*raises hand* I was there for day-1 as well, and remember the massive cut in power (and exp!) that everyone got. It definitely made the game feel a lot more sluggish and annoying, rather than superheroic. Even in the teens you'd be fighting random street thugs, and 3-4 minions could make you have to struggle to take them all down. Imagine a fairly experienced superhero struggling to take down a couple of muggers. It'd be embarrassing!
The villain groups were far too jokey and full of puns, and the game clearly didn't take itself very seriously. Which means players didn't either.
The way they did powers was interesting, but it tended to promote a very "best at level" mindset, where you'd take the single best power for that level, or level up a bit more then completely rebuild your character to take the newest, best power, dumping the old one in the process.
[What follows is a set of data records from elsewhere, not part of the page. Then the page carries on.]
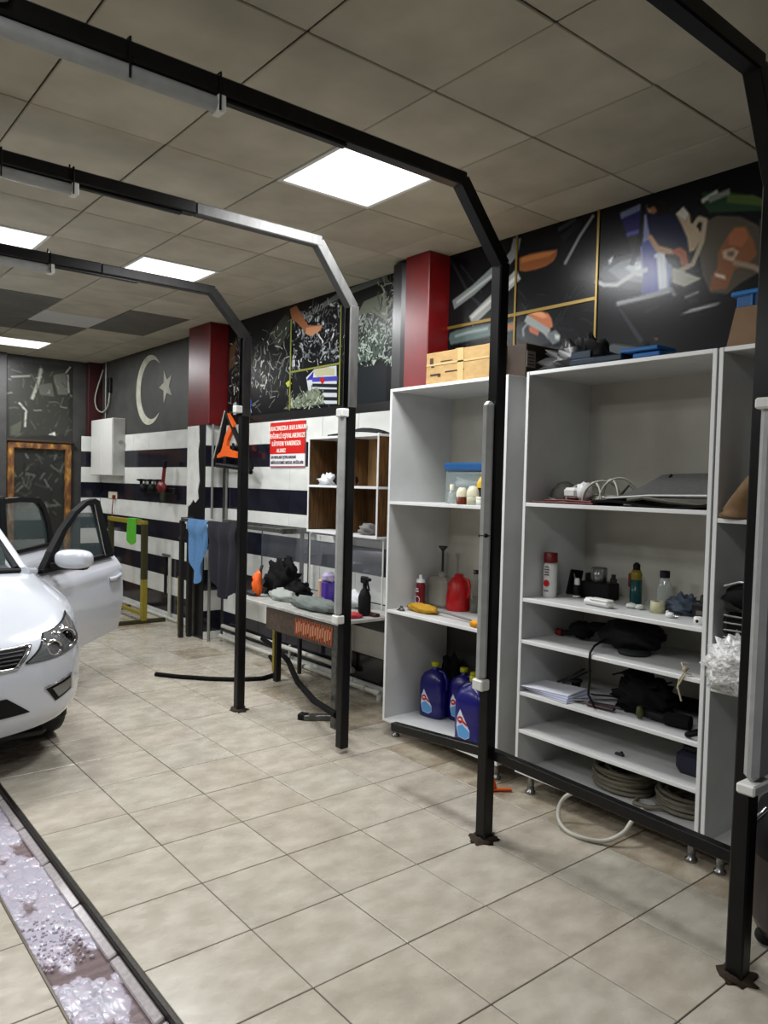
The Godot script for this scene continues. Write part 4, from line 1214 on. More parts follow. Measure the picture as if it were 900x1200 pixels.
func jug(label: String, at: Vector3, turn: float, size: float) -> Node3D:   # a five-litre bottle of screen wash
	var navy := mk("navy_jug", Color(0.07, 0.055, 0.40), 0.28)
	var o := thing("jug", label, "bottle", at, turn, "blue five litre bottles")
	o.scale = Vector3(size, size, size)
	var b := MB.new()
	b.sm(true)
	var ring := []
	var lv := [[0.0, 0.92], [0.012, 1.0], [0.09, 1.0], [0.1, 0.975], [0.11, 1.0], [0.19, 1.0], [0.225, 0.93], [0.255, 0.72], [0.275, 0.40], [0.283, 0.25], [0.296, 0.24]]
	for l in lv:
		var r := []
		for k in 24:
			var a := TAU * k / 24
			var c := cos(a)
			var s := sin(a)
			var sh: Vector3 = Vector3(0.062 * signf(c) * pow(absf(c), 0.55), 0, 0.088 * signf(s) * pow(absf(s), 0.55)) * l[1]
			if l[1] < 0.5: sh = Vector3(c, 0, s) * 0.088 * l[1] * 0.85
			r.append(sh + Vector3(0, l[0], 0))
		ring.append(r)
	for i in lv.size() - 1:
		for k in 24:
			var k2 := (k + 1) % 24
			b.quad(ring[i][k], ring[i + 1][k], ring[i + 1][k2], ring[i][k2])
	b.face(ring[0], Vector3(0, 0.1, 0))
	part(b, "body", navy, o)
	b = MB.new()
	b.tube([Vector3(0, 0.27, 0.02), Vector3(0, 0.268, 0.06), Vector3(0, 0.22, 0.088), Vector3(0, 0.17, 0.084)], 0.011, 8)
	part(b, "handle", navy, o)
	part(MB.new().lathe([Vector2(0.024, 0.296), Vector2(0.026, 0.298), Vector2(0.026, 0.318), Vector2(0.022, 0.322), Vector2(0, 0.322)], 16), "cap", mk("yellow_cap", Color(0.62, 0.62, 0.05), 0.4), o)
	# the printed label: a white drop, a red disc, pale blue water
	b = MB.new()
	b.t = Transform3D(Basis(Vector3(0, 0, 1), Vector3.UP, Vector3(-1, 0, 0)), Vector3(-0.0625, 0.02, -0.02))
	b.prism([Vector2(-0.035, 0.06), Vector2(-0.03, 0.11), Vector2(-0.015, 0.145), Vector2(0.0, 0.12), Vector2(0.02, 0.09), Vector2(0.045, 0.05), Vector2(0.045, 0.02), Vector2(0.02, 0.005), Vector2(-0.022, 0.012)], 0.0014)
	var lab := part(b, "label", mk("label_white", Color(0.85, 0.87, 0.92), 0.4), o)
	var t0 := b.t
	b = MB.new(); b.t = t0.translated(Vector3(-0.0008, 0, 0))
	b.prism([Vector2(-0.03, 0.06), Vector2(0.0, 0.075), Vector2(0.043, 0.048), Vector2(0.043, 0.022), Vector2(0.02, 0.008), Vector2(-0.02, 0.015)], 0.0014)
	part(b, "label_water", mk("label_blue", Color(0.35, 0.62, 0.85), 0.4), lab)
	b = MB.new(); b.t = t0.translated(Vector3(-0.0016, 0, 0))
	var disc := []
	for k in 14: disc.append(Vector2(-0.012 + 0.017 * cos(TAU * k / 14), 0.095 + 0.017 * sin(TAU * k / 14)))
	b.prism(disc, 0.0014)
	b.prism([Vector2(0.004, 0.083), Vector2(0.03, 0.07), Vector2(0.03, 0.078), Vector2(0.008, 0.095)], 0.0014)
	part(b, "label_disc", mk("label_red", Color(0.75, 0.05, 0.08), 0.4), lab)
	b = MB.new(); b.t = t0.translated(Vector3(-0.0024, 0, 0))
	b.prism([Vector2(-0.02, 0.092), Vector2(-0.004, 0.092), Vector2(-0.006, 0.101), Vector2(-0.018, 0.101)], 0.0014)
	part(b, "label_mark", mk("label_white", Color(0.85, 0.87, 0.92), 0.4), lab)
	return o

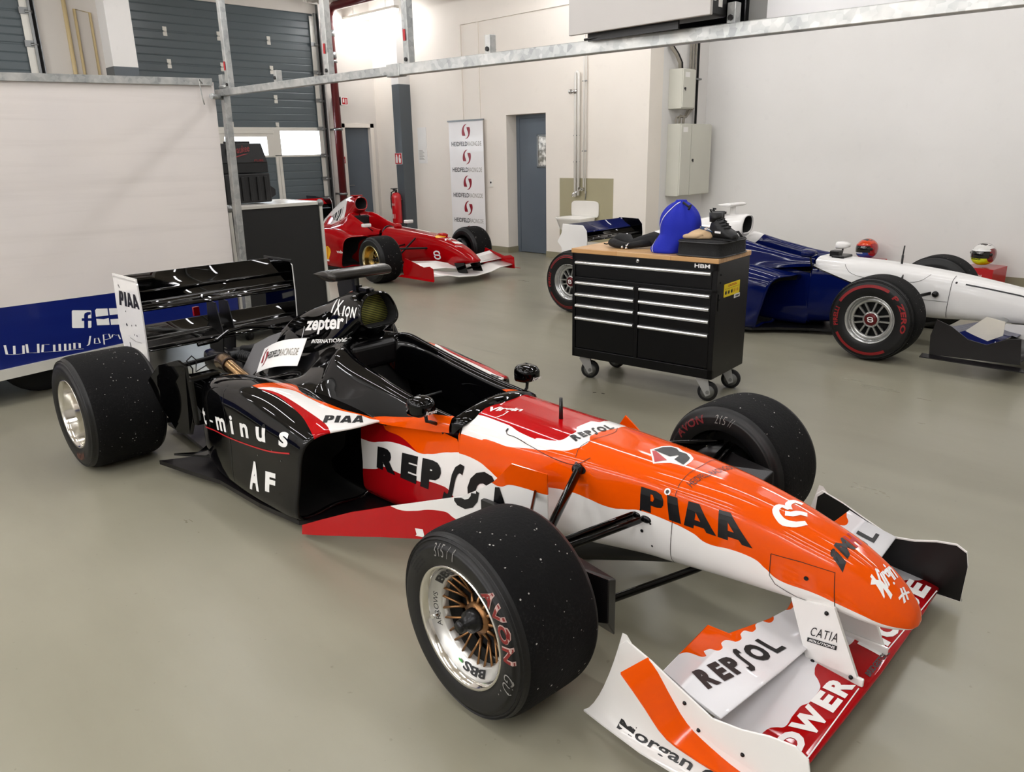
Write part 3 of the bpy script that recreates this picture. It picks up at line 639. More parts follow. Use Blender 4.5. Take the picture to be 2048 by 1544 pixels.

Too many powers were overly-weak and not worth taking at all (the pet powers were all notoriously bad), and other powers (such as super strength's "uppercut") were far too powerful compared to anything else you could take. For a game with tons of power options, you saw a lot of very similar builds running around.
I gave it a few months at launch, then got bored and went back to CoH. I really wanted CO to be a good game. I really did. I played the tabletop Champions game for years and years, and when CO first announced I was giddy with the idea that, since they had bought the actual Champions IP, that it would be somewhat similar. That you could build a character concept and run with it. Instead, we got a watered-down, powerset-limited mishmash of a game that had no real heart.
I've popped back in from time to time to see how it's doing, but man is it lifeless. And there's not really that much more content than was there when it went live. The fact that it's still around when CoH got shut down by NCSoft still angers me. To this day I refuse to buy any product that NCSoft puts out.